The picture of a out-door thermometer is here to make a point. I was clearly told that the temperatures in Poland were as high as 35 degrees… I felt so cheated… Bottom line I was happy to be back in my homeland, which I missed very, very dearly.

    So I am here!  I have landed about one o’clock in the afternoon and this Journal idea has been bouncing around for couple hours now.  I tried doing something similar some years back and I failed.  Intention is for this time to be different.

    I have to get something out before I can enjoy the rest of the stay.  What is with the temperature?  I was packing for thirty plus weather.  Now back to the topic at hand.  The flight from Helsinki to my Birth-Country was decent, even though slept through most of it.  The snack they have served, on board of the second flight, was very nice.  One can, right away, notice the quality improvement of cheese (from cheddar, that is) right away.  However, nothing compares to home cooked food, viva-las-Grannies cooking!

    Something changed.  I cannot put my finger on it, and although natural things grew and man-made things shrunk there is a profound difference in my experience of Poland.  I hope it will not skew my perception.  Was I that long away, that even things, that have been burned into my memory as a child, have faded to the point that my attachment is to the paper they were on.

Reflections on the flight

What you looking at is the reminder of my dinner from the flight JFK (NYC) to Helsinki on board of Finnair. Water, salad, coffee and red wine (Shiraz)… as main course chicken breast with rice and vegetables. Overcooked and way to oily to be healthy, tasty non the less.

    Every time I stand on the ground my thoughts wonder about the people flying above me.  Now that my royal behind was lifted hundreds of meters of the ground, in this oversized sardine can, I wondered about the life of the people below me.

    The take off was interesting, about forty stories above ground the fog turned so white and thick, sour cream would have been more appropriate as a descriptor.  To-be ant towns disappeared before they had the chance to shrink to the insect size.  Once again I was left to my own lovely self.  I know you know, but now I learned too: me, myself and I don’t go along great when bored.

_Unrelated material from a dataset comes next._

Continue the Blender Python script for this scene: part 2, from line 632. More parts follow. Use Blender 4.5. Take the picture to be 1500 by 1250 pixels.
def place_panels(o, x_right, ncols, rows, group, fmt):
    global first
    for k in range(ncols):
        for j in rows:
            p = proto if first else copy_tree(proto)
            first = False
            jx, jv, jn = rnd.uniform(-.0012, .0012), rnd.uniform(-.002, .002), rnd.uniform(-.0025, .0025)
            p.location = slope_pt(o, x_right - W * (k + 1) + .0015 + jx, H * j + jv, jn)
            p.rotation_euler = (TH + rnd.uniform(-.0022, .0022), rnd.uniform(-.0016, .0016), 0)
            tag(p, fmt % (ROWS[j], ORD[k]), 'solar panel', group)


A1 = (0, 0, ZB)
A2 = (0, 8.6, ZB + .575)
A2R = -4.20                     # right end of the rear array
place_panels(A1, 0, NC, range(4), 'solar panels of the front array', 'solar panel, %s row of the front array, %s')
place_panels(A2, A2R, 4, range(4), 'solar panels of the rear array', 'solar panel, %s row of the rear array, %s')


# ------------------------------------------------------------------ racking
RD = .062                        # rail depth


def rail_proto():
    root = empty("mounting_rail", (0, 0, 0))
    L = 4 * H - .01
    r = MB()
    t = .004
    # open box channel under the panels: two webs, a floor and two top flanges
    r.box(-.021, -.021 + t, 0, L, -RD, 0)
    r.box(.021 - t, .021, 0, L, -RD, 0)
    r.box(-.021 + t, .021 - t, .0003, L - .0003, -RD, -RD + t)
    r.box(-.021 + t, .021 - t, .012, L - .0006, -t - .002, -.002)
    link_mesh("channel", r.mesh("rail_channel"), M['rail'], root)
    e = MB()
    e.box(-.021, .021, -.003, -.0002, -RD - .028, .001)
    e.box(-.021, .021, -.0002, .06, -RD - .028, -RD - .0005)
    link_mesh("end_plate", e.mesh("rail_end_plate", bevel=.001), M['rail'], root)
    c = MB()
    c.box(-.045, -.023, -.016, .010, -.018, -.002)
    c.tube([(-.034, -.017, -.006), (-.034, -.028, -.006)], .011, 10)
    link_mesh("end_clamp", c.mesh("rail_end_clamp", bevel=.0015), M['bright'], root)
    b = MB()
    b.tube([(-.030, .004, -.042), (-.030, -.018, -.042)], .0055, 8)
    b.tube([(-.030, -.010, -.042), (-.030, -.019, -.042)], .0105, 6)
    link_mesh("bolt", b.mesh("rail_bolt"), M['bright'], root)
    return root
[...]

    I entertained myself three fold.  Food and sleep were very effective, at lower temperature and pressure the dreams get nicely vivid, and NO! I have not smoked VC before take off.

    Second was the great read of the “Art of Loving”, although the first couple pages are…., the book quickly picks up speed.  I’m going say it for the last time, before an actual discussion of the content, I strongly recommended to everyone.

    Third was a post-it conversation with a fourteen year old synchronized swimmer going home for the summer.  Post-it conversation is exactly what it sounds, a post-it pad, a pen and a person sitting behind you so there is no chance for eye contact.  We got to multi-thread and rather complex conversation of existence and American vs European systems.  Brilliant “kid” (not condescending, decade younger though =).

    I like Finnair and with the relatively lucky prices I’m willing to look them up again.